Using the data below, output the first line and every line after it up to and including the line containing "SC = bpy.context.scene", exactly as written and with nothing added.

§ RECORDED INFORMATION:
* * * * *

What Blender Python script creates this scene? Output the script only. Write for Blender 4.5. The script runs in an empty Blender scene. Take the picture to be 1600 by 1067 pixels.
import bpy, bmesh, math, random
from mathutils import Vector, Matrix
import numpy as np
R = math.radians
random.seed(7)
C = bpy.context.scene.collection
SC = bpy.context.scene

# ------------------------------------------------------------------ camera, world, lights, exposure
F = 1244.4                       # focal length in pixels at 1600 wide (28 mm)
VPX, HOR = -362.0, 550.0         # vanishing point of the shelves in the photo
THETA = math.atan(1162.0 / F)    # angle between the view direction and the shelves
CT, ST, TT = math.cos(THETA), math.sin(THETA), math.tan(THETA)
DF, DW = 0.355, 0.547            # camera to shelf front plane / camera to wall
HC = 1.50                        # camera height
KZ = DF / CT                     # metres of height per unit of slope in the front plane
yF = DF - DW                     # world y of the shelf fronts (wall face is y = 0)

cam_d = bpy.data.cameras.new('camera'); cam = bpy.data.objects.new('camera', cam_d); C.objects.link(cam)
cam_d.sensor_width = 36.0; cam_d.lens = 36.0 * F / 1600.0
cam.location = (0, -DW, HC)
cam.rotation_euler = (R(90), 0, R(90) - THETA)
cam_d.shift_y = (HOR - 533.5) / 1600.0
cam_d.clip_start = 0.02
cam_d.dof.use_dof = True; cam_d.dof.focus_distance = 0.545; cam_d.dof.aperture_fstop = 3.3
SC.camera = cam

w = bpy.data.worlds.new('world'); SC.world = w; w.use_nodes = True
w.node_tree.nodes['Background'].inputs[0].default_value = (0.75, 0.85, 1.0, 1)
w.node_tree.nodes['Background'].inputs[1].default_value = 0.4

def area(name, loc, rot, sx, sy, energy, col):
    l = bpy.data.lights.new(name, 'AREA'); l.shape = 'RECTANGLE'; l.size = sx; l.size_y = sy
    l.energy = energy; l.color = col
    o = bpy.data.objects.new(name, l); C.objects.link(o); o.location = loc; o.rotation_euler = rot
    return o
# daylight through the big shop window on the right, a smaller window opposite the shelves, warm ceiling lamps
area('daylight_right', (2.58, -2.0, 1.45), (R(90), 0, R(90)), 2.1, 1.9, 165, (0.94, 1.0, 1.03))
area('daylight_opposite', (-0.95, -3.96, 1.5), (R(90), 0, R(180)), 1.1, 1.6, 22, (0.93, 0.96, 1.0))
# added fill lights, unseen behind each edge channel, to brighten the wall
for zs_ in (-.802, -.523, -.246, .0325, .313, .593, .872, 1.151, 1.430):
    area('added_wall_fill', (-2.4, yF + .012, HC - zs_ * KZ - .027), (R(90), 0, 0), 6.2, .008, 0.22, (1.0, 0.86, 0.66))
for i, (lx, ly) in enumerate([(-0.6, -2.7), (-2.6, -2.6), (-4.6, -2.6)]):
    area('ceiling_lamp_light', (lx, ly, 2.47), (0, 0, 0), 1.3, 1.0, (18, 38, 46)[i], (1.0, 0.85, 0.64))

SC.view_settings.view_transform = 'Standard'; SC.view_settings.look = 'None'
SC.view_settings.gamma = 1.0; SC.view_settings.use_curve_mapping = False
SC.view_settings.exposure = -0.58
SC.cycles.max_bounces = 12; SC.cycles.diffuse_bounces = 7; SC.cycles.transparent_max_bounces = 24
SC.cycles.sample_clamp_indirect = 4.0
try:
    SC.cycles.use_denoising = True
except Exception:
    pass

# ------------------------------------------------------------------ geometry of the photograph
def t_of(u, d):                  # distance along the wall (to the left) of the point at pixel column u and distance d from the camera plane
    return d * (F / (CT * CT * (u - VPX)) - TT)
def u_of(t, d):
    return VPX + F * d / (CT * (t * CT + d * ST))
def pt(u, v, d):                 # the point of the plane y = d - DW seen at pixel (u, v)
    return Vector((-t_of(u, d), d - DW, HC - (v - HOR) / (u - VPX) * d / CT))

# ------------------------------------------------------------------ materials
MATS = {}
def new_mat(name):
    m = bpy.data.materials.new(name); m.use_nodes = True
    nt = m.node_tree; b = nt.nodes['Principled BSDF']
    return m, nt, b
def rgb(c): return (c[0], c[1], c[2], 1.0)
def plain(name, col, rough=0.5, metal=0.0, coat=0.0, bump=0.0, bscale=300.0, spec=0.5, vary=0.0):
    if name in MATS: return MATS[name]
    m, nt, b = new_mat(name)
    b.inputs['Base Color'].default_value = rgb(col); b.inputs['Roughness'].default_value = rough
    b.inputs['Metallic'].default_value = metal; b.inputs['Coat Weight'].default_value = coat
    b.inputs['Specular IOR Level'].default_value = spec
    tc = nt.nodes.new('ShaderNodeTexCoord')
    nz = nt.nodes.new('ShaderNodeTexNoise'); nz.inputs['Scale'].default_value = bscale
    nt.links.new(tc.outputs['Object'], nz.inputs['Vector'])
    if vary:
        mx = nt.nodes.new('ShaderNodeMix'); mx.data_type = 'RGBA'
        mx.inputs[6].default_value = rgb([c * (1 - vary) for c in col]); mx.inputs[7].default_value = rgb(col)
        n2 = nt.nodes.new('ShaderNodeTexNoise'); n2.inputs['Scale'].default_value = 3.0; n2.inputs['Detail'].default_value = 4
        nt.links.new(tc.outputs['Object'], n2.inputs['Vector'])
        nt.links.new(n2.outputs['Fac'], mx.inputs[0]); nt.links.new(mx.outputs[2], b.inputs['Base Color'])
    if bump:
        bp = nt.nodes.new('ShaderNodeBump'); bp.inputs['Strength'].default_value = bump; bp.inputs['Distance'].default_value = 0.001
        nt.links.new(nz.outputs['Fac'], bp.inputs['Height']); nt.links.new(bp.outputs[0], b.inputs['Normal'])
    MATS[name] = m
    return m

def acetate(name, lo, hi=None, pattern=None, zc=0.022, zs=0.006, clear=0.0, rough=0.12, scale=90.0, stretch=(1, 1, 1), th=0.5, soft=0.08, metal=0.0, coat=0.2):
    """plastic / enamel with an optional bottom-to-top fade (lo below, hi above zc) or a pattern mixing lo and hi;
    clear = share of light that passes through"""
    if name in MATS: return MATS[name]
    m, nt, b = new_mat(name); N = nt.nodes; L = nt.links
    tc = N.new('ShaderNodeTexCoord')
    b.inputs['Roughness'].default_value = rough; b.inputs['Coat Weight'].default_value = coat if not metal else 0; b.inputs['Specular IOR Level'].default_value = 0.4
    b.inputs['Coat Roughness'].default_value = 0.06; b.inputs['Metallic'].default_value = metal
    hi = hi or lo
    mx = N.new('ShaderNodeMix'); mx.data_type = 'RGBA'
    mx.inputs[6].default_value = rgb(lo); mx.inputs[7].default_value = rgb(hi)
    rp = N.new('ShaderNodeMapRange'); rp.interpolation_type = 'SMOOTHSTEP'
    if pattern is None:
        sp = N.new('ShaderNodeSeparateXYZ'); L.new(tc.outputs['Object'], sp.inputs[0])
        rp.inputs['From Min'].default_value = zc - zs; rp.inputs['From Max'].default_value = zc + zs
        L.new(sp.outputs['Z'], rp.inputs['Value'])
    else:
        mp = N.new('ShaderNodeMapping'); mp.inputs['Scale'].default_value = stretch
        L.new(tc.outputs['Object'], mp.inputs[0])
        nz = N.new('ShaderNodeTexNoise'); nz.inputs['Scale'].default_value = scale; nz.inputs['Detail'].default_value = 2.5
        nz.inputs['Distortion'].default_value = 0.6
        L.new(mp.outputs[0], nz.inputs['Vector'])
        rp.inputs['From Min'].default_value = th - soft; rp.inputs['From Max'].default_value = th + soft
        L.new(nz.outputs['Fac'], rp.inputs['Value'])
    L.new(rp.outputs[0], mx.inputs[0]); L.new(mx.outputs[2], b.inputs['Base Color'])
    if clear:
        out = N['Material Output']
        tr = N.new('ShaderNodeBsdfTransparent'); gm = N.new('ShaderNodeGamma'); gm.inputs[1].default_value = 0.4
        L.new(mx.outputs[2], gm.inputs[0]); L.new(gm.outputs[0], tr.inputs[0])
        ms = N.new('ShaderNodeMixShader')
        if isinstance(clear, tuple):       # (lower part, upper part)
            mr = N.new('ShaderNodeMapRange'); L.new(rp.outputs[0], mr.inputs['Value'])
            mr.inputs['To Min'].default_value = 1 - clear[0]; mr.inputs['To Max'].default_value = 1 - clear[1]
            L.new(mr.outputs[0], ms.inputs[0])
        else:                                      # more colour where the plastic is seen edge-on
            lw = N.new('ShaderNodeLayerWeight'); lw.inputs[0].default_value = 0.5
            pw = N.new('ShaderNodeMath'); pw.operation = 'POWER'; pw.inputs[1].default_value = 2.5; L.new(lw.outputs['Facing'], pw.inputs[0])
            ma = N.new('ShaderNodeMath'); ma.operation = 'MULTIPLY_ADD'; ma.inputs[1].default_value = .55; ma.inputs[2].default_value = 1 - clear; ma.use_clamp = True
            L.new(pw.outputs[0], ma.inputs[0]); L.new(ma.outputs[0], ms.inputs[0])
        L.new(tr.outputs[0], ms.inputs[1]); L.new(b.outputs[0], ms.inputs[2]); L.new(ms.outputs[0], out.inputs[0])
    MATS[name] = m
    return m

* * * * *

§ ANSWER TO THE PROBLEM:
What Blender Python script creates this scene? Output the script only. Write for Blender 4.5. The script runs in an empty Blender scene. Take the picture to be 1600 by 1067 pixels.
import bpy, bmesh, math, random
from mathutils import Vector, Matrix
import numpy as np
R = math.radians
random.seed(7)
C = bpy.context.scene.collection
SC = bpy.context.scene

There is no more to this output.